**Supplied material:**
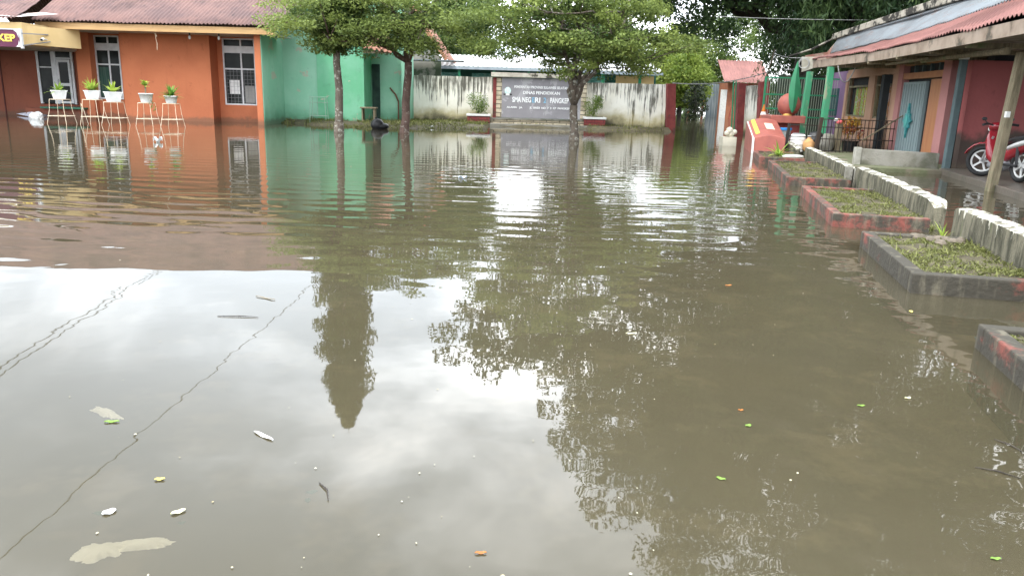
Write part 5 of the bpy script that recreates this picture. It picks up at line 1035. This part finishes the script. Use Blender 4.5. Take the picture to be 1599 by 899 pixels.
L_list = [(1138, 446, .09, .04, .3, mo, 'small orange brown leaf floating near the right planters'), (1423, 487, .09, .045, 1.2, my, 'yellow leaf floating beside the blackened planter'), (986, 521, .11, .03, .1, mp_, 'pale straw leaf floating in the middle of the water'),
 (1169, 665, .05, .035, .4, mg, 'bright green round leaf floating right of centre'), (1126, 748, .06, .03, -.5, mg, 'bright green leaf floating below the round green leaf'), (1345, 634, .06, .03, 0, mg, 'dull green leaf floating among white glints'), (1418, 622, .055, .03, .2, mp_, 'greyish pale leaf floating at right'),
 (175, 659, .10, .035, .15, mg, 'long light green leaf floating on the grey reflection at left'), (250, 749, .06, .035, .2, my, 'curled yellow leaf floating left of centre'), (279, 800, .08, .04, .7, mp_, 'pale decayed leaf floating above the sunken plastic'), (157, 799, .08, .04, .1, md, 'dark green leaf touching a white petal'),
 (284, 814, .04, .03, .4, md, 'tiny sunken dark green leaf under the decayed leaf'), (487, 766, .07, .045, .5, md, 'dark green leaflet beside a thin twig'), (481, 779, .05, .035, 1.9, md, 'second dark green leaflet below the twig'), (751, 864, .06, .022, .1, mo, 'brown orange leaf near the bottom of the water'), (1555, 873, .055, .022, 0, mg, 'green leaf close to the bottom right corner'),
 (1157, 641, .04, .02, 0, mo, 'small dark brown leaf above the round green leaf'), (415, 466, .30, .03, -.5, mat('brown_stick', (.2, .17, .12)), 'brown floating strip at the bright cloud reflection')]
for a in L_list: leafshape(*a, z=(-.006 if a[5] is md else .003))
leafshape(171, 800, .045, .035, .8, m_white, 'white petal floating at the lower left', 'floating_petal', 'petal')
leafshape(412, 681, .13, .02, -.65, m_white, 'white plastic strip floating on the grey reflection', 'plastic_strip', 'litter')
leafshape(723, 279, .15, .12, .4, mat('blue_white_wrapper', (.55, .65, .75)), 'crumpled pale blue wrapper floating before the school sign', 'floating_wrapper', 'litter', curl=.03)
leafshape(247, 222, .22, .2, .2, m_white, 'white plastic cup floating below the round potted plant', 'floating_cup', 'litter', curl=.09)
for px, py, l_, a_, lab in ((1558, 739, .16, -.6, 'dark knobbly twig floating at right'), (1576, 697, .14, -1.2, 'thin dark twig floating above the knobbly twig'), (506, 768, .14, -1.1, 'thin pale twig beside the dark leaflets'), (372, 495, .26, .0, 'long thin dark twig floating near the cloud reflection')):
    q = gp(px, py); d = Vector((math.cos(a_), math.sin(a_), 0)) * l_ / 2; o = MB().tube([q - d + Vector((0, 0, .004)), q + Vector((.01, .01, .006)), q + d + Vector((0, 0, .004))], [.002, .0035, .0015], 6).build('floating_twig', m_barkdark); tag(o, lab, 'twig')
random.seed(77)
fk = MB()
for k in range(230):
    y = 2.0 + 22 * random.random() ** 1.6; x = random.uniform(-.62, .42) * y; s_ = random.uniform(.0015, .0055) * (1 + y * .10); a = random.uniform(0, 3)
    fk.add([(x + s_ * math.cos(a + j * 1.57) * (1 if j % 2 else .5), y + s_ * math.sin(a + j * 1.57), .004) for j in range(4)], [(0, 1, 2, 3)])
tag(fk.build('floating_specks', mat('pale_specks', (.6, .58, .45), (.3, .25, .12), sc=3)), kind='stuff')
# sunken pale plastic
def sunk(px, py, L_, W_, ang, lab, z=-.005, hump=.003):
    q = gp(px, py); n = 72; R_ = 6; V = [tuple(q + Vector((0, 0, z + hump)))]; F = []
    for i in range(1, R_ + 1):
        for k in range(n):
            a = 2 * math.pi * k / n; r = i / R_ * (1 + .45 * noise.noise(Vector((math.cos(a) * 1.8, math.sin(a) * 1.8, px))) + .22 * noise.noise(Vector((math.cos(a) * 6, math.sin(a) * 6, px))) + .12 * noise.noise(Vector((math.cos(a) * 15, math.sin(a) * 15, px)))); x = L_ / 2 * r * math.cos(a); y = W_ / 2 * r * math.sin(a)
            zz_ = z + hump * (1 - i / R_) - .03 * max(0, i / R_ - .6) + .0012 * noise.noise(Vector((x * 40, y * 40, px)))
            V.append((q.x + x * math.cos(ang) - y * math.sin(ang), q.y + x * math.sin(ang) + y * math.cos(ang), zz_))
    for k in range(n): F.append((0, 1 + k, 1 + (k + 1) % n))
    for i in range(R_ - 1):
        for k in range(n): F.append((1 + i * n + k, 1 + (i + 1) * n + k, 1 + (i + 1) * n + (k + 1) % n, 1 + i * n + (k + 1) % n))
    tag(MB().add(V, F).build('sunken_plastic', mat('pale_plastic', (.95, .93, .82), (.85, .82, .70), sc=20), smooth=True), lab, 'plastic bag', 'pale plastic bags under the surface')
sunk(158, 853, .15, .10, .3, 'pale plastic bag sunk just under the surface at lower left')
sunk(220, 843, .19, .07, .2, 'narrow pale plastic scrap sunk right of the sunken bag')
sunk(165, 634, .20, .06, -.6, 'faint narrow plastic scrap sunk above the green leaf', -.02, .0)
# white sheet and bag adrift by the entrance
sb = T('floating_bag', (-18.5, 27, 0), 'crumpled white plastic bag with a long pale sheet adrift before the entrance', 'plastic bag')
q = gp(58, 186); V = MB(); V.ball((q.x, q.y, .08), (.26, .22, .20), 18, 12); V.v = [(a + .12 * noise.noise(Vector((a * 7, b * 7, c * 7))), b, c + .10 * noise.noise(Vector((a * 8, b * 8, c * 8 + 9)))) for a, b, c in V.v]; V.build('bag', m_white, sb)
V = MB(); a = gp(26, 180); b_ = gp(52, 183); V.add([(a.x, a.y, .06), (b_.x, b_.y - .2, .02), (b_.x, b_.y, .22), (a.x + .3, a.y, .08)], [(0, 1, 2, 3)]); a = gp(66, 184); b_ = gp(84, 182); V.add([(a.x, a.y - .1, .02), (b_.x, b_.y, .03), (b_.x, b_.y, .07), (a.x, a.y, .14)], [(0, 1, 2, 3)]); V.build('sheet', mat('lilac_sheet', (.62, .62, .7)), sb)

**Problem details:**
Print the whole listing above once more, word for word, without its pictures.

**Finished exercise:**
Write part 5 of the bpy script that recreates this picture. It picks up at line 1035. This part finishes the script. Use Blender 4.5. Take the picture to be 1599 by 899 pixels.
L_list = [(1138, 446, .09, .04, .3, mo, 'small orange brown leaf floating near the right planters'), (1423, 487, .09, .045, 1.2, my, 'yellow leaf floating beside the blackened planter'), (986, 521, .11, .03, .1, mp_, 'pale straw leaf floating in the middle of the water'),
 (1169, 665, .05, .035, .4, mg, 'bright green round leaf floating right of centre'), (1126, 748, .06, .03, -.5, mg, 'bright green leaf floating below the round green leaf'), (1345, 634, .06, .03, 0, mg, 'dull green leaf floating among white glints'), (1418, 622, .055, .03, .2, mp_, 'greyish pale leaf floating at right'),
 (175, 659, .10, .035, .15, mg, 'long light green leaf floating on the grey reflection at left'), (250, 749, .06, .035, .2, my, 'curled yellow leaf floating left of centre'), (279, 800, .08, .04, .7, mp_, 'pale decayed leaf floating above the sunken plastic'), (157, 799, .08, .04, .1, md, 'dark green leaf touching a white petal'),
 (284, 814, .04, .03, .4, md, 'tiny sunken dark green leaf under the decayed leaf'), (487, 766, .07, .045, .5, md, 'dark green leaflet beside a thin twig'), (481, 779, .05, .035, 1.9, md, 'second dark green leaflet below the twig'), (751, 864, .06, .022, .1, mo, 'brown orange leaf near the bottom of the water'), (1555, 873, .055, .022, 0, mg, 'green leaf close to the bottom right corner'),
 (1157, 641, .04, .02, 0, mo, 'small dark brown leaf above the round green leaf'), (415, 466, .30, .03, -.5, mat('brown_stick', (.2, .17, .12)), 'brown floating strip at the bright cloud reflection')]
for a in L_list: leafshape(*a, z=(-.006 if a[5] is md else .003))
leafshape(171, 800, .045, .035, .8, m_white, 'white petal floating at the lower left', 'floating_petal', 'petal')
leafshape(412, 681, .13, .02, -.65, m_white, 'white plastic strip floating on the grey reflection', 'plastic_strip', 'litter')
leafshape(723, 279, .15, .12, .4, mat('blue_white_wrapper', (.55, .65, .75)), 'crumpled pale blue wrapper floating before the school sign', 'floating_wrapper', 'litter', curl=.03)
leafshape(247, 222, .22, .2, .2, m_white, 'white plastic cup floating below the round potted plant', 'floating_cup', 'litter', curl=.09)
for px, py, l_, a_, lab in ((1558, 739, .16, -.6, 'dark knobbly twig floating at right'), (1576, 697, .14, -1.2, 'thin dark twig floating above the knobbly twig'), (506, 768, .14, -1.1, 'thin pale twig beside the dark leaflets'), (372, 495, .26, .0, 'long thin dark twig floating near the cloud reflection')):
    q = gp(px, py); d = Vector((math.cos(a_), math.sin(a_), 0)) * l_ / 2; o = MB().tube([q - d + Vector((0, 0, .004)), q + Vector((.01, .01, .006)), q + d + Vector((0, 0, .004))], [.002, .0035, .0015], 6).build('floating_twig', m_barkdark); tag(o, lab, 'twig')
random.seed(77)
fk = MB()
for k in range(230):
    y = 2.0 + 22 * random.random() ** 1.6; x = random.uniform(-.62, .42) * y; s_ = random.uniform(.0015, .0055) * (1 + y * .10); a = random.uniform(0, 3)
    fk.add([(x + s_ * math.cos(a + j * 1.57) * (1 if j % 2 else .5), y + s_ * math.sin(a + j * 1.57), .004) for j in range(4)], [(0, 1, 2, 3)])
tag(fk.build('floating_specks', mat('pale_specks', (.6, .58, .45), (.3, .25, .12), sc=3)), kind='stuff')
# sunken pale plastic
def sunk(px, py, L_, W_, ang, lab, z=-.005, hump=.003):
    q = gp(px, py); n = 72; R_ = 6; V = [tuple(q + Vector((0, 0, z + hump)))]; F = []
    for i in range(1, R_ + 1):
        for k in range(n):
            a = 2 * math.pi * k / n; r = i / R_ * (1 + .45 * noise.noise(Vector((math.cos(a) * 1.8, math.sin(a) * 1.8, px))) + .22 * noise.noise(Vector((math.cos(a) * 6, math.sin(a) * 6, px))) + .12 * noise.noise(Vector((math.cos(a) * 15, math.sin(a) * 15, px)))); x = L_ / 2 * r * math.cos(a); y = W_ / 2 * r * math.sin(a)
            zz_ = z + hump * (1 - i / R_) - .03 * max(0, i / R_ - .6) + .0012 * noise.noise(Vector((x * 40, y * 40, px)))
            V.append((q.x + x * math.cos(ang) - y * math.sin(ang), q.y + x * math.sin(ang) + y * math.cos(ang), zz_))
    for k in range(n): F.append((0, 1 + k, 1 + (k + 1) % n))
    for i in range(R_ - 1):
        for k in range(n): F.append((1 + i * n + k, 1 + (i + 1) * n + k, 1 + (i + 1) * n + (k + 1) % n, 1 + i * n + (k + 1) % n))
    tag(MB().add(V, F).build('sunken_plastic', mat('pale_plastic', (.95, .93, .82), (.85, .82, .70), sc=20), smooth=True), lab, 'plastic bag', 'pale plastic bags under the surface')
sunk(158, 853, .15, .10, .3, 'pale plastic bag sunk just under the surface at lower left')
sunk(220, 843, .19, .07, .2, 'narrow pale plastic scrap sunk right of the sunken bag')
sunk(165, 634, .20, .06, -.6, 'faint narrow plastic scrap sunk above the green leaf', -.02, .0)
# white sheet and bag adrift by the entrance
sb = T('floating_bag', (-18.5, 27, 0), 'crumpled white plastic bag with a long pale sheet adrift before the entrance', 'plastic bag')
q = gp(58, 186); V = MB(); V.ball((q.x, q.y, .08), (.26, .22, .20), 18, 12); V.v = [(a + .12 * noise.noise(Vector((a * 7, b * 7, c * 7))), b, c + .10 * noise.noise(Vector((a * 8, b * 8, c * 8 + 9)))) for a, b, c in V.v]; V.build('bag', m_white, sb)
V = MB(); a = gp(26, 180); b_ = gp(52, 183); V.add([(a.x, a.y, .06), (b_.x, b_.y - .2, .02), (b_.x, b_.y, .22), (a.x + .3, a.y, .08)], [(0, 1, 2, 3)]); a = gp(66, 184); b_ = gp(84, 182); V.add([(a.x, a.y - .1, .02), (b_.x, b_.y, .03), (b_.x, b_.y, .07), (a.x, a.y, .14)], [(0, 1, 2, 3)]); V.build('sheet', mat('lilac_sheet', (.62, .62, .7)), sb)